Here's a screenshot from 2009, when Google Search added this feature:

"If you're traveling and want to find hotels, restaurants, activities or reviews written from a local perspective, or if you're just curious to find what's being written about a company, product or topic in another language, give Translated search in the Search Options panel a try," suggested Google at that time.

The feature was first available in 2007 as part of Google Translate, but the initial version supported a single destination language. "Now, you can search for something in your own language (for example, English) and search the web in another language (for example, French). If you're looking for wine tasting events in Bordeaux while on vacation in France, just type 'wine tasting events in Bordeaux' into the search box on the 'Search results' tab on Google Translate. You'll then get French search results and a (machine) translation of these search results into English," informed Google.

It's sad to see this feature disappear because it was very powerful and difficult to replace. It integrated Google Translate and Google Search, so Google performed multiple translations and searches just to shows you 10 cross-language search results.

Why was it removed? "The translate foreign pages feature is no longer offered. Removing features always involves tough choices, but we do think very hard about each decision and its implications for our users. You can still translate entire pages in Chrome. Streamlining enables us to focus on creating beautiful technology that will improve people's lives," explained Google. Most likely, not many people used this feature.

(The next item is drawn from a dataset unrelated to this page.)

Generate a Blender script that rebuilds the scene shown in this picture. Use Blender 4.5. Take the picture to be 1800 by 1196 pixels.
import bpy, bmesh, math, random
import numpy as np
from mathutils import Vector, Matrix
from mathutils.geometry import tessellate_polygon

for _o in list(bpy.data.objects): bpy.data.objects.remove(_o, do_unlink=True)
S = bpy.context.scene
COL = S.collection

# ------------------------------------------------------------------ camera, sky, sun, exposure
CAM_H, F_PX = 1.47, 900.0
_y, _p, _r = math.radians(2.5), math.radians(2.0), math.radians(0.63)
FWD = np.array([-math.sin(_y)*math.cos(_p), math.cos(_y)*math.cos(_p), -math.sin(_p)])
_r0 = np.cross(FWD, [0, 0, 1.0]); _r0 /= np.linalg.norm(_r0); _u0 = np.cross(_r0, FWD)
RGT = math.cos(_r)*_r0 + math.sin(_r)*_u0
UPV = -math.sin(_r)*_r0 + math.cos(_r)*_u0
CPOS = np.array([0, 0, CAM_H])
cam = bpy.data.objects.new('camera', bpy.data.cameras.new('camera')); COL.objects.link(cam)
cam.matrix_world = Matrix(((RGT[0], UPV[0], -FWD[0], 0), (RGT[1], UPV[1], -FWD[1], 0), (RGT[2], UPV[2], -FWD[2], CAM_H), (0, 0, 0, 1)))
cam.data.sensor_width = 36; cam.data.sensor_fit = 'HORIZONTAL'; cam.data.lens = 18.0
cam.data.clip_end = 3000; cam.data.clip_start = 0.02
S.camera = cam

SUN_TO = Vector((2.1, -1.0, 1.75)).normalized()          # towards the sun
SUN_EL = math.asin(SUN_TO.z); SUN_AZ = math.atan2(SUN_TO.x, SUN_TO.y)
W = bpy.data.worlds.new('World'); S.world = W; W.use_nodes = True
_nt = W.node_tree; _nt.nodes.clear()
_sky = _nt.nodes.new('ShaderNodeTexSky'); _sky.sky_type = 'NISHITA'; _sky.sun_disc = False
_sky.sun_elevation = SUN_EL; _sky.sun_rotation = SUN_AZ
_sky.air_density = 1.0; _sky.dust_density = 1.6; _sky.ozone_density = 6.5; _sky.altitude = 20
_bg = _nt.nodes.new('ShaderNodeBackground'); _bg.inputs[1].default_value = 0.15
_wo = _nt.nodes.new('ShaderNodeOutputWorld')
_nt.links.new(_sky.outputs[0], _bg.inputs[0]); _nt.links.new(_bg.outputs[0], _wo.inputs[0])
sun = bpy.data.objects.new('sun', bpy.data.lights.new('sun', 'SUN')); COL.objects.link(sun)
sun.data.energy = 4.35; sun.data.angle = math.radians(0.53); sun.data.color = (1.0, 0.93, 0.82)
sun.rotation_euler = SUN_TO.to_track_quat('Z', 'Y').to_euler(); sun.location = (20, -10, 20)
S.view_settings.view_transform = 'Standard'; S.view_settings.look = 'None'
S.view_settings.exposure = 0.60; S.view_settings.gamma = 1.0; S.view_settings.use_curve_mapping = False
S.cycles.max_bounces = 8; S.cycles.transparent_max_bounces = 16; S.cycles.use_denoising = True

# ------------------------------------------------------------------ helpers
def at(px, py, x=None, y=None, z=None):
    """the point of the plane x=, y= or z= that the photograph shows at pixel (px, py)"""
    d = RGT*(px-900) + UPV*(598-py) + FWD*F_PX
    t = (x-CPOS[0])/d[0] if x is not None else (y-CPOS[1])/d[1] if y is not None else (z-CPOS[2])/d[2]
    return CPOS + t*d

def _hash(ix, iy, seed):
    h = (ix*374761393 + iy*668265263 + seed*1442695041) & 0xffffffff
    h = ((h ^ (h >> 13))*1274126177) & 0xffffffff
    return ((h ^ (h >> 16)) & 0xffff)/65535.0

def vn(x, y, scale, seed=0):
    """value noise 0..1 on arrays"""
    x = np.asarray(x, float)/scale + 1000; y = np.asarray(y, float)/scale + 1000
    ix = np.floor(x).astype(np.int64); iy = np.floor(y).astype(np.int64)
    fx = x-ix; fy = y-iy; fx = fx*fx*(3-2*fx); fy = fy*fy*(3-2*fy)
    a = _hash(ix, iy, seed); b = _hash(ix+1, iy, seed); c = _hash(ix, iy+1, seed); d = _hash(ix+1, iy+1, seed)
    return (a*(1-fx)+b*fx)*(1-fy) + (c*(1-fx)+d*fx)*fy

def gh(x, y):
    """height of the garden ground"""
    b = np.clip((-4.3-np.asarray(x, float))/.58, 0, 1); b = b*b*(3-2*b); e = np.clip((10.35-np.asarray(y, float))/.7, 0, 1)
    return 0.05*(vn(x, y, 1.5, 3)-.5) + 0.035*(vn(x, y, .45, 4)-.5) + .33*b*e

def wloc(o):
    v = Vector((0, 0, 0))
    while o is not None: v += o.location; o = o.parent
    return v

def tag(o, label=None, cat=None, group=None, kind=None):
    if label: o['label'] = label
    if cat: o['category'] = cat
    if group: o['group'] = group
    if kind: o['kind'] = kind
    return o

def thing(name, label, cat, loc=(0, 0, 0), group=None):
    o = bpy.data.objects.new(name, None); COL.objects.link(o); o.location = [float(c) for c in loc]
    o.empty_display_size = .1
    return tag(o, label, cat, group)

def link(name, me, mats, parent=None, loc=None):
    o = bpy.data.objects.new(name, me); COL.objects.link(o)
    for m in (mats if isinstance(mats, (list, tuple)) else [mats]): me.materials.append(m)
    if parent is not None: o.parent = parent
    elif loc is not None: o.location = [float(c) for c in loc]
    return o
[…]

I assume that most "search tools" features are rarely used and the same thing is true for other features for power users: advanced search, operators. They're not obvious, they're difficult to use and few people need them. As Google focuses more on answering questions, I expect to see fewer and fewer advanced search features and that's disappointing.

1 comment:

  1. This is an amazing tool. I can think of hundreds of people that can benefit from this. Could the initial marketing of the tool lead to the low usage volumes? Was it communicated to countries where english was not the first language. I was trying to help my non-english speaking friends out and thought such a tool would enable them to help themselves. However, my recent search of this "idea/tool" has only yielded articles in english. Which is a problem because no english reader has any use for such a tool.